Karar verenler için bilgi: Bu bitkileri bir kere ekiyorsunuz, büyüdükçe dip kısmından kesiyor ve yiyorsunuz. Mevsime göre değişen bir hızla onlar tekrar büyüyeceklerdir. Pırasa bile öyle. Deneyin, bakın. Pazardan yarım demet pırasa fidesi alarak başlayabilirsiniz, meselâ. Bu şekilde keserek iki yıl kadar saksıda pırasa yetiştirebilirsiniz. Efendim, böyle yaparsak besin değerleri azalmaz mı? Bilemem ben, tarımcı değilim. Tek bildiğim pırasanın kış bitkisi olduğudur.
Ama abi senin dediklerin hobi olmuyor mu birazcık? Diyelim ki hobi, modernizme karşı bir tavır geliştirmiş olmaz mıyım, böylece?
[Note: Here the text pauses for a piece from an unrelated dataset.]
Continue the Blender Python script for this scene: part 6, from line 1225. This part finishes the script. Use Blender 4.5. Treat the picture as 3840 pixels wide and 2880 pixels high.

Bir şey daha söyleyeyim: Bizim balkonda 1997’de diktiğim, kökü toprakta, bir üzüm asması var. Çok soruyorlar, böcek olmuyor mu, hastalık olmuyor mu, ne ilacı atıyorsun falan, diye. Olmuyor, hiçbir ilaç kullanmıyorum. Anadolu’daki eski üzümlerden. Öyle ıslah edilmiş, yani genetik filan değil. Eski üzümlere böcek de gelmiyor, onlarda bitki hastalığı da olmuyor. Siz de pekâlâ yetiştirebilirsiniz, uygunsa balkonunuz. Tek sakıncası fazla modernist komşularınızın balkonlarına yapraklarının uçması. Yaprak görmek istemeyiş de kendinden kopuşudur, insanın.
Ne dersiniz, üzerinde düşünmeye değmez mi?
Eylemler, sonuçları belirlemiyor mu?
İnsan, iradesiyle güzel ve faydalı eylemler seçmelidir.
Sonbahara, kışa, güzel yürekli herkese merhaba!